In accordance with section 444 of the Companies Act 2006, the statement of income and retained earnings has not been delivered.
For the year ending 31 March 2025 the company was entitled to exemption from audit under section 477 of the Companies Act 2006 relating to small companies.
Directors' responsibilities:
- The members have not required the company to obtain an audit of its financial statements for the year in question in accordance with section 476 ;
- The directors acknowledge their responsibilities for complying with the requirements of the Act with respect to accounting records and the preparation of financial statements .
These financial statements were approved by the board of directors and authorised for issue on 11 November 2025 , and are signed on behalf of the board by:
Wesley McGugan
Mark Pearson
Director
Director
Company registration number: NI044886
Coritas Limited
Notes to the Financial Statements
Year ended 31 March 2025
1. General information
The company is a private company limited by shares, registered in Northern Ireland. The address of the registered office is 13 Upper Crescent, Belfast, BT7 1NT.
2. Statement of compliance
These financial statements have been prepared in compliance with Section 1A of FRS 102, 'The Financial Reporting Standard applicable in the UK and the Republic of Ireland'.
3. Accounting policies
Basis of preparation
The financial statements have been prepared on the historical cost basis, as modified by the revaluation of certain financial assets and liabilities and investment properties measured at fair value through profit or loss.
The financial statements are prepared in sterling, which is the functional currency of the entity.
Revenue recognition
Turnover represents the total invoice value, excluding value added tax, of sales made during the year.
Income tax
The taxation expense represents the aggregate amount of current and deferred tax recognised in the reporting period. Tax is recognised in profit or loss, except to the extent that it relates to items recognised in other comprehensive income or directly in equity. In this case, tax is recognised in other comprehensive income or directly in equity, respectively. Current tax is recognised on taxable profit for the current and past periods.
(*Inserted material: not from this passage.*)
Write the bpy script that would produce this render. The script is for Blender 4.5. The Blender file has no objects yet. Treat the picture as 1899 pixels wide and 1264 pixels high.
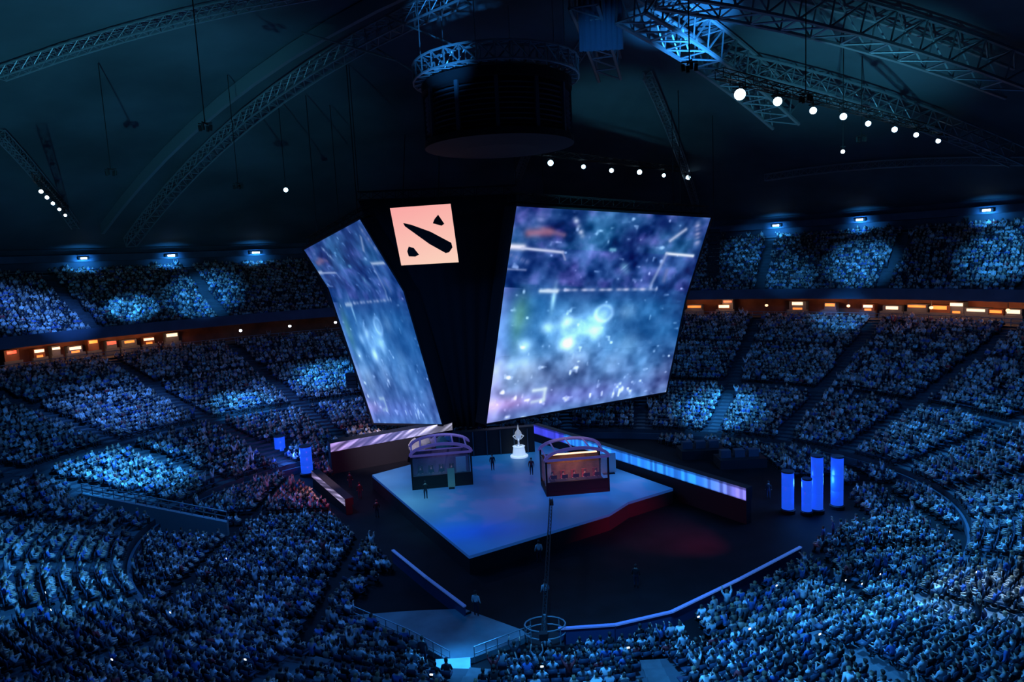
import bpy, bmesh, math, random
import numpy as np
from mathutils import Vector, Matrix
random.seed(7); rng = np.random.default_rng(7)
S = bpy.context.scene; C = S.collection
W, H, F = 1899.0, 1264.0, 1266.0
# ------------------------------------------------------------------ camera
CZ = 23.5
PITCH = math.atan(0.12); ROLL = math.atan(0.05)
ax_f = Vector((0, math.cos(PITCH), -math.sin(PITCH)))
u0 = Vector((0, math.sin(PITCH), math.cos(PITCH))); x0 = Vector((1, 0, 0))
ax_r = x0*math.cos(ROLL) - u0*math.sin(ROLL)
ax_u = x0*math.sin(ROLL) + u0*math.cos(ROLL)
cam = bpy.data.cameras.new('camera'); cam.lens = 24; cam.sensor_width = 36; cam.clip_end = 600
co = bpy.data.objects.new('camera', cam); C.objects.link(co)
M = Matrix((ax_r, ax_u, -ax_f)).transposed().to_4x4(); M.translation = Vector((0, 0, CZ)); co.matrix_world = M
S.camera = co
# ------------------------------------------------------------------ world, exposure
w = bpy.data.worlds.new('world'); S.world = w; w.use_nodes = True
w.node_tree.nodes['Background'].inputs[0].default_value = (0.02, 0.10, 0.34, 1)
w.node_tree.nodes['Background'].inputs[1].default_value = 0.05
S.view_settings.view_transform = 'Standard'; S.view_settings.look = 'None'; S.view_settings.gamma = 1
S.view_settings.exposure = 0.0
S.render.film_transparent = False

def ray(px, py):
    return ax_f*F + ax_r*(px - W/2) - ax_u*(py - H/2)
def at(px, py, y=None, z=None):
    """point of the hall seen at a pixel, at distance y along the hall or at height z"""
    d = ray(px, py)
    t = y/d.y if y is not None else (z - CZ)/d.z
    return Vector((d.x*t, d.y*t, CZ + d.z*t))
def project(p):
    v = p - Vector((0, 0, CZ)); k = v.dot(ax_f)
    if k <= 0.1: return (-9e3, -9e3)
    return (W/2 + F*v.dot(ax_r)/k, H/2 - F*v.dot(ax_u)/k)

# ------------------------------------------------------------------ plan of the hall
def ring(u, th):
    """seating bowl in plan: u=0 floor edge, u=1 concourse, above 1 further out"""
    cx = 2 - 5*u; cy = 61 - u; a = 36 + 36*u; b = 26 + 40*u
    return cx + a*math.cos(th), cy + b*math.sin(th)
def low_z(u): return 1.2 + 10.7*u**1.12
U2A, U2B = 1.03, 1.44
def up_z(u): return 15.8 + 9.2*((u-U2A)/(U2B-U2A))
EAVE_U, EAVE_Z = 1.47, 28.3
def roof_z(x, y):
    cx = 2-5*EAVE_U; cy = 61-EAVE_U; a = 36+36*EAVE_U; b = 26+40*EAVE_U
    r2 = ((x-cx)/a)**2 + ((y-cy)/b)**2
    return EAVE_Z + 22.5*(1-r2)
def on_roof(px, py, below=1.0):
    d = ray(px, py); d = d/d.y
    for i in range(100, 2400):
        t = i*0.1; p = Vector((d.x*t, t, CZ + d.z*t))
        if p.z > roof_z(p.x, p.y) - below: return p
    return p

# ------------------------------------------------------------------ lights of the hall
def aim(o, target):
    o.rotation_euler = (Vector(target) - o.location).to_track_quat('-Z', 'Y').to_euler()
def spot(src, tgt, power, col, deg, blend=1.0, size=0.4):
    l = bpy.data.lights.new('spotlight_beam', 'SPOT'); l.energy = power; l.color = col
    l.spot_size = math.radians(deg); l.spot_blend = blend; l.shadow_soft_size = size
    o = bpy.data.objects.new('spotlight_beam', l); C.objects.link(o); o.location = src; aim(o, tgt); return o
CY = (0.035, 0.34, 1.0); BL = (0.06, 0.26, 1.0); WH = (0.45, 0.75, 1.0); TE = (0.10, 0.6, 0.9)
# lamp bars under the roof: source points reused by the lamp fixtures
ROW_A = [at(1372+dx, 175+dy, z=35.6) for dx, dy in ((0,0),(70,13),(136,30),(192,41),(238,54),(287,65),(327,75),(368,86))]
ROW_B = [at(x, y, z=35.6) for x, y in ((1021,302),(1082,309),(1134,316),(1186,319),(1231,325),(1276,329))]
ROW_C = [at(x, y, z=33) for x, y in ((76,355),(87,366),(98,377),(110,388),(121,399),(133,410))]
RIG = [Vector((-26, 62, 35.5)), Vector((26, 60, 35)), Vector((0, 30, 34)), Vector((-42, 75, 34)), Vector((40, 78, 34)), Vector((-32, 84, 33)), Vector((14, 52, 36))]
K = 1.45   # output of the moving spotlights
for src, tgt, pw, col, deg in (
    # right upper stand pools
    (ROW_A[1], at(1410,490,y=120), 170e3, CY, 9), (ROW_A[2], at(1460,520,y=118), 150e3, CY, 9),
    (ROW_A[4], at(1600,490,y=108), 230e3, CY, 13), (ROW_A[5], at(1860,455,y=92), 130e3, CY, 20),
    (ROW_A[3], at(1560,600,z=11), 260e3, CY, 10),
    (ROW_B[1], at(1420,470,y=126), 60e3, CY, 14),
    # left upper stand pools
    (ROW_C[2], at(240,570,y=108), 150e3, CY, 13), (RIG[3], at(380,550,y=118), 110e3, CY, 13), (RIG[3], at(50,550,y=95), 60e3, BL, 14),
    (RIG[3], at(120,570,y=98), 60e3, BL, 14),
    # lower stands, left
    (RIG[0], at(240,880,z=3), 170e3, CY, 19), (RIG[5], at(450,735,z=7), 95e3, CY, 15), (RIG[5], at(610,700,z=7), 90e3, CY, 17),
    (RIG[3], at(230,760,z=7), 45e3, BL, 30), (RIG[3], at(560,760,z=4), 50e3, BL, 26),
    (RIG[2], at(30,1080,z=3), 110e3, CY, 16), (RIG[2], at(350,1130,z=2), 11e3, BL, 34),
    (RIG[0], at(500,980,z=2), 16e3, BL, 34),
    # lower stands, right
    (RIG[1], at(1330,765,z=2.5), 170e3, CY, 14), (RIG[4], at(1750,740,z=7), 35e3, CY, 24), (RIG[4], at(1820,820,z=6), 30e3, CY, 30),
    (RIG[1], at(1780,930,z=4), 75e3, CY, 30), (RIG[1], at(1650,1085,z=3), 170e3, CY, 18), (RIG[1], at(1830,1060,z=4), 70e3, WH, 12),
    (RIG[2], at(1200,1220,z=2), 45e3, CY, 34), (RIG[6], at(840,1245,z=.5), 150e3, CY, 7), (RIG[2], at(1600,1220,z=2), 36e3, CY, 34),
    # stage
    (RIG[2], at(820,940,z=1.5), 32e3, TE, 12), (RIG[5], at(960,930,z=1.5), 9e3, (0.2,0.4,1.0), 26),
    (Vector((-6,56,34)), at(720,810,z=3), 60e3, (0.9,0.75,1.0), 14),
    (Vector((2,58,34)), at(815,860,z=2), 22e3, (0.7,0.7,1.0), 8), (Vector((2,58,34)), at(1070,880,z=2), 22e3, (1.0,0.65,0.5), 8),
    (Vector((2,58,34)), at(960,840,z=2), 12e3, (0.8,0.9,1.0), 5),
    (Vector((-8,60,30)), at(605,905,z=1), 40e3, (1.0,0.6,0.7), 8),
    # red wash along the pit floor
    (at(1000,985,z=4.0), at(1450,950,z=0), 700, (1.0,0.02,0.12), 60), (at(700,870,z=6), at(610,885,z=0), 1500, (1.0,0.03,0.12), 70),
    (at(1440,930,z=5), at(1230,990,z=0), 4500, (1.0,0.02,0.12), 52),
    # roof washes
    (Vector((24,58,30)), on_roof(1280,40), 110e3, CY, 20), (Vector((8,50,30)), on_roof(1110,40), 5e3, CY, 14),
    (Vector((-6,40,26)), Vector((-5,61.5,41)), 50e3, CY, 11),
    (Vector((-30,40,16)), on_roof(200,180), 22e3, TE, 70), (Vector((30,60,20)), on_roof(1550,120), 14e3, TE, 60),
    (Vector((8,70,20)), on_roof(1130,240), 9e3, TE, 50),
):
    spot(src, tgt, pw*K, col, deg*1.3 if deg < 35 else deg)
for p, pw in ((Vector((-30, 60, 32)), 5e3), (Vector((34, 60, 32)), 4e3), (Vector((0, 24, 30)), 2e3), (Vector((0, 100, 32)), 3e3)):
    l = bpy.data.lights.new('blue_fill', 'AREA'); l.energy = pw; l.color = (0.03, 0.27, 1.0); l.size = 14  # added fill panel without a fixture, tints the whole bowl blue
    o = bpy.data.objects.new('blue_fill', l); C.objects.link(o); o.location = p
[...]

Current tax is measured at the amounts of tax expected to pay or recover using the tax rates and laws that have been enacted or substantively enacted at the reporting date.
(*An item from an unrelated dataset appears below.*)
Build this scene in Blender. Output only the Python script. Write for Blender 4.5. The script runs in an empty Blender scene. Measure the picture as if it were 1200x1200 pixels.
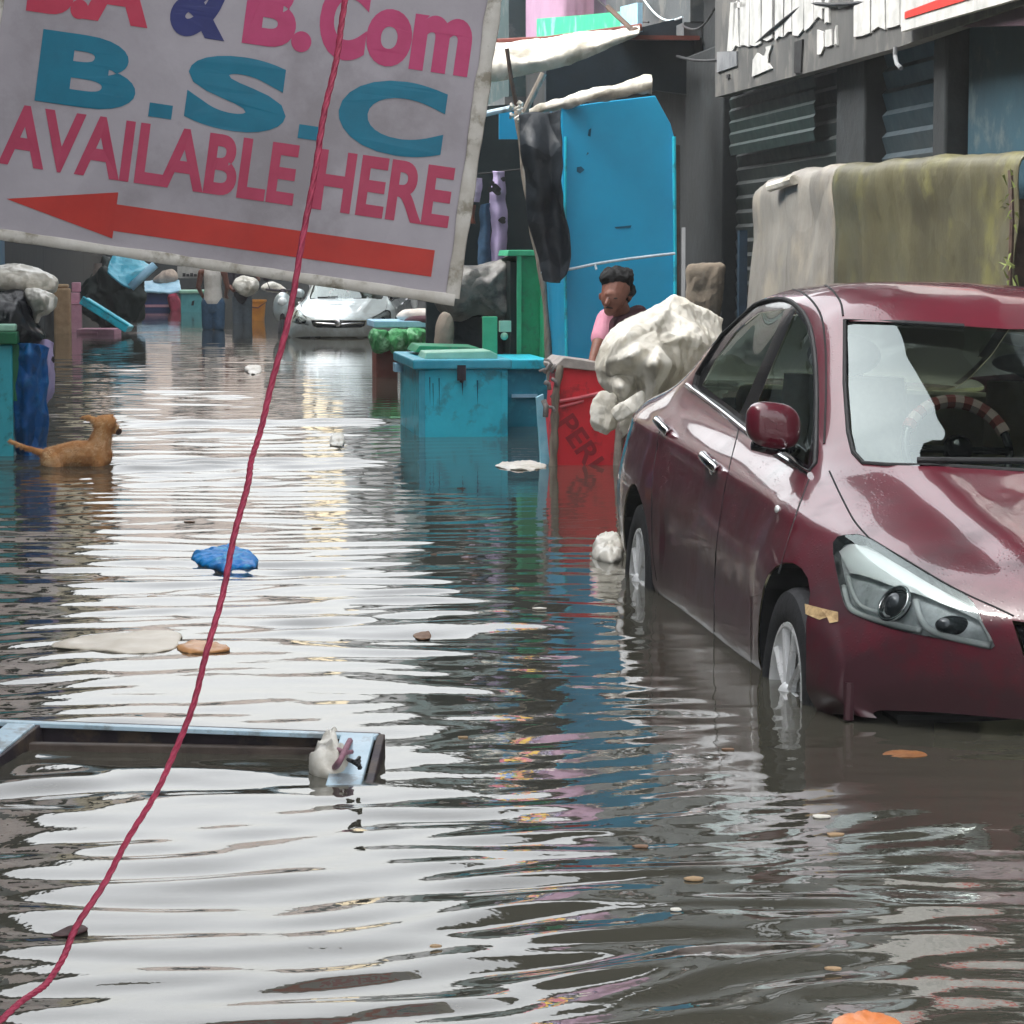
import bpy, bmesh, math, random
import numpy as np
from mathutils import Vector, Matrix, noise
from mathutils.bvhtree import BVHTree

random.seed(7)
rng = np.random.default_rng(7)
sc = bpy.context.scene
COL = sc.collection
R = math.radians

# ------------------------------------------------------------------ camera
F, HC, HY = 3200.0, 1.24, 303.0
TH = math.atan((600 - HY) / F)
cam_d = bpy.data.cameras.new('camera')
cam = bpy.data.objects.new('camera', cam_d)
COL.objects.link(cam)
cam.location = (0, 0, HC)
cam.rotation_euler = (math.pi / 2 - TH, 0, 0)
cam_d.sensor_width = 36
cam_d.lens = 36 * F / 1200
cam_d.clip_end = 2000
cam_d.clip_start = 0.05
sc.camera = cam
O = Vector((0, 0, HC))
FW = Vector((0, math.cos(TH), -math.sin(TH)))
UP = Vector((0, math.sin(TH), math.cos(TH)))


def ray(x, y):
    return FW + Vector((1, 0, 0)) * ((x - 600) / F) - UP * ((y - 600) / F)


def at(x, y, Y):
    """point seen at photo pixel x, y at the distance Y in front of the camera"""
    d = ray(x, y)
    return O + d * (Y / d.y)


def onw(x, y, z=0.0):
    """point on the water (or height z)"""
    d = ray(x, y)
    return O + d * ((z - HC) / d.z)


_d = ray(200, HY)
SU = Vector((_d.x, _d.y, 0)).normalized()       # along the street
SN = Vector((SU.y, -SU.x, 0))                    # to the right of the street
SANG = math.atan2(SU.y, SU.x) - math.pi / 2


def S(s, t, z=0.0):
    return SU * s + SN * t + Vector((0, 0, z))


def ont(x, y, t):
    """point seen at x, y on the plane parallel to the street, t to the right"""
    d = ray(x, y)
    return O + d * (t / d.dot(SN))


# ------------------------------------------------------------------ objects
WL = {}


def wl(o):
    return WL.get(o.name, Vector((0, 0, 0)))


def tag(o, label=None, cat=None, group=None, kind=None):
    if label: o['label'] = label
    if cat: o['category'] = cat
    if group: o['group'] = group
    if kind: o['kind'] = kind
    return o


def thing(name, label, cat, loc, group=None):
    o = bpy.data.objects.new(name, None)
    o.empty_display_size = 0.1
    COL.objects.link(o)
    o.location = loc
    WL[o.name] = Vector(loc)
    return tag(o, label, cat, group)


class M:
    """collects geometry in world coordinates and links it as one mesh object"""

    def __init__(s):
        s.v, s.f, s.mi = [], [], []
        s.cur = 0

    def add(s, vs, fs):
        n = len(s.v)
        s.v += [Vector(v) for v in vs]
        s.f += [tuple(n + i for i in f) for f in fs]
        s.mi += [s.cur] * len(fs)
        return s

    def box(s, c, size, ax=None):
        """ax: three axis vectors"""
        c = Vector(c)
        X, Y, Z = ax or (Vector((1, 0, 0)), Vector((0, 1, 0)), Vector((0, 0, 1)))
        hx, hy, hz = (k / 2 for k in size)
        vs = [c + X * (a * hx) + Y * (b * hy) + Z * (d * hz) for a in (-1, 1) for b in (-1, 1) for d in (-1, 1)]
        s.add(vs, [(0, 1, 3, 2), (4, 6, 7, 5), (0, 4, 5, 1), (2, 3, 7, 6), (0, 2, 6, 4), (1, 5, 7, 3)])
        return s

    def sbox(s, s0, s1, t0, t1, z0, z1):
        """box in street coordinates"""
        return s.box(S((s0 + s1) / 2, (t0 + t1) / 2, (z0 + z1) / 2), (abs(t1 - t0), abs(s1 - s0), abs(z1 - z0)), (SN, SU, Vector((0, 0, 1))))

    def tube(s, pts, r, n=10, caps=True, r1=None):
        pts = [Vector(p) for p in pts]
        m = len(pts)
        rings = []
        prev = None
        for i, p in enumerate(pts):
            d = (pts[min(i + 1, m - 1)] - pts[max(i - 1, 0)])
            d = d.normalized() if d.length > 1e-9 else Vector((0, 0, 1))
            if prev is None:
                a = Vector((0, 0, 1)) if abs(d.z) < .9 else Vector((1, 0, 0))
                u = d.cross(a).normalized()
            else:
                u = (prev - d * prev.dot(d))
                u = u.normalized() if u.length > 1e-6 else d.orthogonal().normalized()
            prev = u
            w = d.cross(u)
            rr = r[i] if isinstance(r, (list, tuple)) else (r if r1 is None else r + (r1 - r) * i / max(m - 1, 1))
            rings.append([p + (u * math.cos(2 * math.pi * k / n) + w * math.sin(2 * math.pi * k / n)) * rr for k in range(n)])
        vs = [q for rg in rings for q in rg]
        fs = []
        for i in range(m - 1):
            for k in range(n):
                fs.append((i * n + k, i * n + (k + 1) % n, (i + 1) * n + (k + 1) % n, (i + 1) * n + k))
        if caps:
            fs.append(tuple(range(n))[::-1])
            fs.append(tuple((m - 1) * n + k for k in range(n)))
        return s.add(vs, fs)

    def prism(s, poly, thick):
        """poly: 3D planar polygon, extruded by the vector thick"""
        poly = [Vector(p) for p in poly]
        n = len(poly)
        thick = Vector(thick)
        nrm = Vector((0, 0, 0))
        for i in range(n):
            nrm += (poly[i] - poly[0]).cross(poly[(i + 1) % n] - poly[0])
        if nrm.dot(thick) > 0:
            poly = poly[::-1]
        vs = poly + [p + thick for p in poly]
        fs = [tuple(range(n)), tuple(range(2 * n - 1, n - 1, -1))]
        fs += [(i, i + n, (i + 1) % n + n, (i + 1) % n) for i in range(n)]
        return s.add(vs, fs)

    def grid(s, G, closed_u=False):
        nu, nv = len(G), len(G[0])
        vs = [p for row in G for p in row]
        fs = []
        for i in range(nu - (0 if closed_u else 1)):
            for j in range(nv - 1):
                fs.append((i * nv + j, ((i + 1) % nu) * nv + j, ((i + 1) % nu) * nv + j + 1, i * nv + j + 1))
        return s.add(vs, fs)

    def sphere(s, c, rad, n=12, ax=None):
        c = Vector(c)
        X, Y, Z = ax or (Vector((1, 0, 0)), Vector((0, 1, 0)), Vector((0, 0, 1)))
        rx, ry, rz = rad if isinstance(rad, (tuple, list)) else (rad,) * 3
        G = []
        for i in range(n * 2):
            a = math.pi * i / n
            G.append([c + X * (rx * math.cos(a) * math.sin(math.pi * j / n)) + Y * (ry * math.sin(a) * math.sin(math.pi * j / n)) + Z * (-rz * math.cos(math.pi * j / n)) for j in range(n + 1)])
        return s.grid(G, True)

    def build(s, name, mats, parent=None, smooth=False, bevel=0, solid=0, segs=2, label=None, weld=True):
        me = bpy.data.meshes.new(name)
        o = bpy.data.objects.new(name, me)
        COL.objects.link(o)
        org = wl(parent) if parent else None
        if org is None:
            xs = np.array([tuple(v) for v in s.v])
            lo, hi = xs.min(0), xs.max(0)
            org = Vector(((lo[0] + hi[0]) / 2, (lo[1] + hi[1]) / 2, lo[2]))
            o.location = org
        WL[o.name] = Vector(org)
        me.from_pydata([tuple(v - org) for v in s.v], [], s.f)
        if not isinstance(mats, (list, tuple)):
            mats = [mats]
        for m in mats:
            me.materials.append(m)
        if len(mats) > 1:
            me.polygons.foreach_set('material_index', s.mi)
        bm = bmesh.new()
        bm.from_mesh(me)
        if weld:
            bmesh.ops.remove_doubles(bm, verts=bm.verts, dist=1e-5)
        if solid == 0:
            bmesh.ops.recalc_face_normals(bm, faces=bm.faces)
        bm.to_mesh(me)
        bm.free()
        if smooth:
            me.polygons.foreach_set('use_smooth', [True] * len(me.polygons))
            if smooth == 'auto':
                me.set_sharp_from_angle(angle=R(38))
        if bevel:
            b = o.modifiers.new('bevel', 'BEVEL')
            b.width = bevel
            b.segments = segs
            b.limit_method = 'ANGLE'
            b.angle_limit = R(40)
        if solid:
            b = o.modifiers.new('solid', 'SOLIDIFY')
            b.thickness = solid
            b.offset = 0
        if parent:
            o.parent = parent
        if label:
            o['label'] = label
        return o


def frac(p, seed=0, sc_=4.0):
    return noise.noise(Vector(p) * sc_ + Vector((seed * 7.3, seed * 3.1, -seed * 5.7)))


def crease(p, seed=0, sc_=4.0):
    d, _ = noise.voronoi(Vector(p) * sc_ + Vector((seed * 7.3, seed * 3.1, -seed * 5.7)))
    return (d[1] - d[0])


def cr(P, n, closed=False):
    """Catmull-Rom through the points of P (array m x 3) sampled at n"""
    P = np.array([tuple(p) for p in P], float)
    m = len(P)
    out = []
    for i in range(n):
        u = i * (m if closed else (m - 1)) / (n if closed else (n - 1))
        k = min(int(u), m - 1 if closed else m - 2)
        f = u - k
        g = (lambda q: P[q % m]) if closed else (lambda q: P[max(0, min(m - 1, q))])
        a, b, c, d = g(k - 1), g(k), g(k + 1), g(k + 2)
        out.append(.5 * ((2 * b) + (-a + c) * f + (2 * a - 5 * b + 4 * c - d) * f * f + (-a + 3 * b - 3 * c + d) * f ** 3))
    return np.array(out)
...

Deferred tax is recognised in respect of all timing differences at the reporting date. Unrelieved tax losses and other deferred tax assets are recognised to the extent that it is probable that they will be recovered against the reversal of deferred tax liabilities or other future taxable profits. Deferred tax is measured using the tax rates and laws that have been enacted or substantively enacted by the reporting date that are expected to apply to the reversal of the timing difference.
Foreign currencies
Transactions in foreign currencies are translated at the exchange rate ruling at the date of the transaction. Monetary assets and liabilities denominated in foreign currencies are retranslated at the rate of exchange ruling at the balance sheet date. Non-monetary items carried at fair value that are denominated in foreign currencies are re-translated at the rates prevailing on the date when the fair value was determined. Non-monetary items that are measured at historical cost in a foreign currency are not re-translated. Exchange differences arising on the settlement of monetary items and on the retranslation of monetary items are taken to the profit and loss account. Exchange differences arising on non-monetary items, carried at fair value, are included in the profit and loss account, except for the differences arising on the retranslation of non-monetary items in respect of which gains and losses are recorded in equity. For such non-monetary items, any exchange component of that gain or loss is also recognised directly in equity.
Tangible assets
Tangible assets are initially recorded at cost, and subsequently stated at cost less any accumulated depreciation and impairment losses. Any tangible assets carried at revalued amounts are recorded at the fair value at the date of revaluation less any subsequent accumulated depreciation and subsequent accumulated impairment losses. An increase in the carrying amount of an asset as a result of a revaluation, is recognised in other comprehensive income and accumulated in equity, except to the extent it reverses a revaluation decrease of the same asset previously recognised in profit or loss. A decrease in the carrying amount of an asset as a result of revaluation, is recognised in other comprehensive income to the extent of any previously recognised revaluation increase accumulated in equity in respect of that asset. Where a revaluation decrease exceeds the accumulated revaluation gains accumulated in equity in respect of that asset, the excess shall be recognised in profit or loss.
Depreciation
Depreciation is calculated so as to write off the cost or valuation of an asset, less its residual value, over the useful economic life of that asset as follows:
Motor vehicles
-
25% straight line
Impairment of fixed assets
A review for indicators of impairment is carried out at each reporting date, with the recoverable amount being estimated where such indicators exist. Where the carrying value exceeds the recoverable amount, the asset is impaired accordingly. Prior impairments are also reviewed for possible reversal at each reporting date. For the purposes of impairment testing, when it is not possible to estimate the recoverable amount of an individual asset, an estimate is made of the recoverable amount of the cash-generating unit to which the asset belongs. The cash-generating unit is the smallest identifiable group of assets that includes the asset and generates cash inflows that largely independent of the cash inflows from other assets or groups of assets. For impairment testing of goodwill, the goodwill acquired in a business combination is, from the acquisition date, allocated to each of the cash-generating units that are expected to benefit from the synergies of the combination, irrespective of whether other assets or liabilities of the company are assigned to those units.
Financial instruments
A financial asset or a financial liability is recognised only when the entity becomes a party to the contractual provisions of the instrument. Basic financial instruments are initially recognised at the transaction price, unless the arrangement constitutes a financing transaction, where it is recognised at the present value of the future payments discounted at a market rate of interest for a similar debt instrument. Other financial instruments are subsequently measured at fair value, with any changes recognised in profit or loss.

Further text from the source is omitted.